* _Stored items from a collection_
- - - -

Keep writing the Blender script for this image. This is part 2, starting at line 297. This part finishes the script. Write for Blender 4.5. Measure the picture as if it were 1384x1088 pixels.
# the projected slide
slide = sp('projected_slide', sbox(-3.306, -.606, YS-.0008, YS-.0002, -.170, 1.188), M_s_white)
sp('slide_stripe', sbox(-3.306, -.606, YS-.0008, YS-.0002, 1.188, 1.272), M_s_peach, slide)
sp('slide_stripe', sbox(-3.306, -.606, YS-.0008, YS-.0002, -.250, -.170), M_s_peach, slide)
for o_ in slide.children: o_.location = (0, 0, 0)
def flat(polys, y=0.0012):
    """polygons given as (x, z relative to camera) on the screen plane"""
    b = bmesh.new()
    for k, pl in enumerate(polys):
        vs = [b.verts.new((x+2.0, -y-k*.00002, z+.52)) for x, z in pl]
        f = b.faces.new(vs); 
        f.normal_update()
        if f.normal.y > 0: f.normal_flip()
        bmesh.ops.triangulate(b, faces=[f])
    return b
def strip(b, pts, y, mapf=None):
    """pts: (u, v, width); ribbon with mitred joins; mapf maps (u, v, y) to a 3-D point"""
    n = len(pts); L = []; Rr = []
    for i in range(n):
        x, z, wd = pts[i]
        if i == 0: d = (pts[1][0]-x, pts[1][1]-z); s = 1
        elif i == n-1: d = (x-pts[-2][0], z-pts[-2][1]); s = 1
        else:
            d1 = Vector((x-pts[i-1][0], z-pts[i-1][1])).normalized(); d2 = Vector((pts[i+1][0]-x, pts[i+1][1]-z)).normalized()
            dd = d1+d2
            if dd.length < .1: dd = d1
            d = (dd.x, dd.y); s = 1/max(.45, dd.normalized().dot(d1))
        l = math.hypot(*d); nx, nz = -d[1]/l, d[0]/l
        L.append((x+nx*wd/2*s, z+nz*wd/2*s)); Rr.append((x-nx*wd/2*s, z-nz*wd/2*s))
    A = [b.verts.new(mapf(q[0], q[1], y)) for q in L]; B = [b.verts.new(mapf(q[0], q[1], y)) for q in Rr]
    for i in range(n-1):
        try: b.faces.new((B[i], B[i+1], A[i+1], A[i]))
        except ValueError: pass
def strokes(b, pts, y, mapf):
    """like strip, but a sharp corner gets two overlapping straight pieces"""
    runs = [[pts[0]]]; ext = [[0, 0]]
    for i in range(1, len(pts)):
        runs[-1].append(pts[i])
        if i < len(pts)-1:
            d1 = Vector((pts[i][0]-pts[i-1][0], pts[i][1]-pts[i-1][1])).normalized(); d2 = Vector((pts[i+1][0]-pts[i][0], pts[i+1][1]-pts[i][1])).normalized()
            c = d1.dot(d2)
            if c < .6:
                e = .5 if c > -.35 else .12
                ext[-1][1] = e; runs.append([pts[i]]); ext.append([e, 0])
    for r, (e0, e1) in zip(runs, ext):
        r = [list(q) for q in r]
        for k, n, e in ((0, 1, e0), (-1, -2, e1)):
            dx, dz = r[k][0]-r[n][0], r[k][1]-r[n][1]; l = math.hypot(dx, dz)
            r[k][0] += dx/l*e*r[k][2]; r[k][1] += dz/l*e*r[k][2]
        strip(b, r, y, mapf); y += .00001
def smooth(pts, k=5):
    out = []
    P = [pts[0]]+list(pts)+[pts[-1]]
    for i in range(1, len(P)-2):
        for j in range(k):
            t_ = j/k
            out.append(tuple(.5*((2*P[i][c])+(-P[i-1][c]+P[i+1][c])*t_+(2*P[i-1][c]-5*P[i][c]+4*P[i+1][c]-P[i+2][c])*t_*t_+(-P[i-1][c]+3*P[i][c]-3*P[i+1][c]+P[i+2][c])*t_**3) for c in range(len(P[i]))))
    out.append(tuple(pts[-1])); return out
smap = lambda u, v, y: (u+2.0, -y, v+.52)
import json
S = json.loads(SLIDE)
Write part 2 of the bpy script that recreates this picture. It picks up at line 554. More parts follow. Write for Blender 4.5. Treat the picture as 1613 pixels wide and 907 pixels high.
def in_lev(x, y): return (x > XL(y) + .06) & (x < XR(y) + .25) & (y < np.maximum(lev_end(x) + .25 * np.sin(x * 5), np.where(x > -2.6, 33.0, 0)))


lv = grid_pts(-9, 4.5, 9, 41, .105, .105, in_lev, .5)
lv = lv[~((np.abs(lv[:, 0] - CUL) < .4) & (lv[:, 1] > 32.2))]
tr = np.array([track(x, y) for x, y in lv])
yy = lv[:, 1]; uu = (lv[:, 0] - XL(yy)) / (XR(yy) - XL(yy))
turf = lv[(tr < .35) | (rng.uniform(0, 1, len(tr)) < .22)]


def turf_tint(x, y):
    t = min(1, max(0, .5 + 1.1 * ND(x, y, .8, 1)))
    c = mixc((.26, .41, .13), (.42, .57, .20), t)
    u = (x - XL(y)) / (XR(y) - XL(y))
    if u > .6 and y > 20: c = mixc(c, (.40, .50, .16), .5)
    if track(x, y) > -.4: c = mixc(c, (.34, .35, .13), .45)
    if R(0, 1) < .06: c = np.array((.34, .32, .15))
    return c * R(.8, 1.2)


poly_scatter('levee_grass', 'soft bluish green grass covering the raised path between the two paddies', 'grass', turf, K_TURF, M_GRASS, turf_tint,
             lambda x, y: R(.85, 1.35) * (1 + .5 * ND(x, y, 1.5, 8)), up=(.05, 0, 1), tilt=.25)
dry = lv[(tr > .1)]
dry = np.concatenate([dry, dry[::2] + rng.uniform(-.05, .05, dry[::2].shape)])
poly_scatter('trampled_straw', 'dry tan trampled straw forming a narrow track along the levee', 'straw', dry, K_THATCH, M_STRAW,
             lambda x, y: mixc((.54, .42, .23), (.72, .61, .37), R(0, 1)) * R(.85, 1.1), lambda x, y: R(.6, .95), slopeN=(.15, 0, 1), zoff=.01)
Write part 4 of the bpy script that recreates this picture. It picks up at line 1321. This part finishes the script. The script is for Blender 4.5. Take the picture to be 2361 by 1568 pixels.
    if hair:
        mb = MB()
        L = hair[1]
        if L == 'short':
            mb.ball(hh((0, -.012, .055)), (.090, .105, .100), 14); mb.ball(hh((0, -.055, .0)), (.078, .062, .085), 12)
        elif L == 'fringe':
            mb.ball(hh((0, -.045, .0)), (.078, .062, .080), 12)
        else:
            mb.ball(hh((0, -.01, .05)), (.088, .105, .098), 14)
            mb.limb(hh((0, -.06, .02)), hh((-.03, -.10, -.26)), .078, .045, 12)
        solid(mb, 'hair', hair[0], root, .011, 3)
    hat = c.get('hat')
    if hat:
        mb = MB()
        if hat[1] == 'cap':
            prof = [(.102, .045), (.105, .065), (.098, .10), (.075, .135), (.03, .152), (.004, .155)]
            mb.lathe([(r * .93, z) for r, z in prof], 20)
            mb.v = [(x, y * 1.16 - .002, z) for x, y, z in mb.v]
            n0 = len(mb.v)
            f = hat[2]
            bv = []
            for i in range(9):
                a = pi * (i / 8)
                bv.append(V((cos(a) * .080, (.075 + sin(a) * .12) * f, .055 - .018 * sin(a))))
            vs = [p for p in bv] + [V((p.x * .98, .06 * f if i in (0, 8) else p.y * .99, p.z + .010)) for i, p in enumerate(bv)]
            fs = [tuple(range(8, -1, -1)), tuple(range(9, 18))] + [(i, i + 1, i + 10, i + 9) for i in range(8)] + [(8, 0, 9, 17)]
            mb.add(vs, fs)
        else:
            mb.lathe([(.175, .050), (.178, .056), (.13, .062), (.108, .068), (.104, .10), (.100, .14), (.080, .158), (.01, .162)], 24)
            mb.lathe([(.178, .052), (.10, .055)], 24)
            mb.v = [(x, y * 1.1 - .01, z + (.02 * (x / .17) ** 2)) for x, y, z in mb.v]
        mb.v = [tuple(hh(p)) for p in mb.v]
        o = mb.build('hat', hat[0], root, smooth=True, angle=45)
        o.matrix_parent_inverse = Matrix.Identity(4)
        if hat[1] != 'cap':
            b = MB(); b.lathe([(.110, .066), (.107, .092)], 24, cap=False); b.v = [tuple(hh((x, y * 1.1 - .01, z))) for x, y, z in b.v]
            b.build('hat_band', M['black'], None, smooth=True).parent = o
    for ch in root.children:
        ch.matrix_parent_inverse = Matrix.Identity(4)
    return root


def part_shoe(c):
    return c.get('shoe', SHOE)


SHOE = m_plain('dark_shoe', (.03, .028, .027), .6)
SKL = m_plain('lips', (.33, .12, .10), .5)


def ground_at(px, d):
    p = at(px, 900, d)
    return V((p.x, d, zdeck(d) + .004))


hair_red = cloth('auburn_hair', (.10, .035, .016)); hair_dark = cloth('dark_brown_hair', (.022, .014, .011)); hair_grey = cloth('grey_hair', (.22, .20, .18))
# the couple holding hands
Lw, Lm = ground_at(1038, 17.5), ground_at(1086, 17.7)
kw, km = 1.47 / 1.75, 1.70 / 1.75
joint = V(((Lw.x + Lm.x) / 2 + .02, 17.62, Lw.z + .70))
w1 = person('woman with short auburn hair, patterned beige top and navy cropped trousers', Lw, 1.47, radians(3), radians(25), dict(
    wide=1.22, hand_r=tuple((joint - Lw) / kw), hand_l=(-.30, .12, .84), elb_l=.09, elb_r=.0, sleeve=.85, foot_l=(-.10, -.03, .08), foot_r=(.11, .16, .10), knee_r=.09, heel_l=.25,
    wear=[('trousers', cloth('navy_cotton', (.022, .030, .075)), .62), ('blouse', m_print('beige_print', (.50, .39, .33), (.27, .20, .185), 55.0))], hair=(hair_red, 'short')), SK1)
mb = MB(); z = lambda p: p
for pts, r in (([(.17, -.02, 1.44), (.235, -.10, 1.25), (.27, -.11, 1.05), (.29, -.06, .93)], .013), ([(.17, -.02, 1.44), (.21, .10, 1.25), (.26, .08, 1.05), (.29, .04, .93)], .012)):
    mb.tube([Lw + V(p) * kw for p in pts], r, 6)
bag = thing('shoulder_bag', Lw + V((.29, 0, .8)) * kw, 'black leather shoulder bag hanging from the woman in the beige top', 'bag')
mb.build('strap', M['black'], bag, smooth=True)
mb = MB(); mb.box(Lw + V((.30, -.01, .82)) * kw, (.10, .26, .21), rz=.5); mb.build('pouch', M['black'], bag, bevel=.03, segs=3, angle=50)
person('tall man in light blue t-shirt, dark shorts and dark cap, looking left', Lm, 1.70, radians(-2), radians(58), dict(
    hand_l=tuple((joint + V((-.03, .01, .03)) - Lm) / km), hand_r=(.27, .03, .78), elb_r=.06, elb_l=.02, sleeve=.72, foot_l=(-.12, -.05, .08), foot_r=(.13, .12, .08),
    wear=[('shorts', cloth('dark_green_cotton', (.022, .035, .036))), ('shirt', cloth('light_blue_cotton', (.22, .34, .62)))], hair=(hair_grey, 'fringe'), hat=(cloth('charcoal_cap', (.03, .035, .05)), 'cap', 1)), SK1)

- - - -

* _Task brief_
Start with the line that holds "Write part 2" and finish with the line that holds "return c * R(.8, 1.2)". Transcribe each line in between exactly, and those two as well.

* _Task solution_
Write part 2 of the bpy script that recreates this picture. It picks up at line 554. More parts follow. Write for Blender 4.5. Treat the picture as 1613 pixels wide and 907 pixels high.
def in_lev(x, y): return (x > XL(y) + .06) & (x < XR(y) + .25) & (y < np.maximum(lev_end(x) + .25 * np.sin(x * 5), np.where(x > -2.6, 33.0, 0)))


lv = grid_pts(-9, 4.5, 9, 41, .105, .105, in_lev, .5)
lv = lv[~((np.abs(lv[:, 0] - CUL) < .4) & (lv[:, 1] > 32.2))]
tr = np.array([track(x, y) for x, y in lv])
yy = lv[:, 1]; uu = (lv[:, 0] - XL(yy)) / (XR(yy) - XL(yy))
turf = lv[(tr < .35) | (rng.uniform(0, 1, len(tr)) < .22)]


def turf_tint(x, y):
    t = min(1, max(0, .5 + 1.1 * ND(x, y, .8, 1)))
    c = mixc((.26, .41, .13), (.42, .57, .20), t)
    u = (x - XL(y)) / (XR(y) - XL(y))
    if u > .6 and y > 20: c = mixc(c, (.40, .50, .16), .5)
    if track(x, y) > -.4: c = mixc(c, (.34, .35, .13), .45)
    if R(0, 1) < .06: c = np.array((.34, .32, .15))
    return c * R(.8, 1.2)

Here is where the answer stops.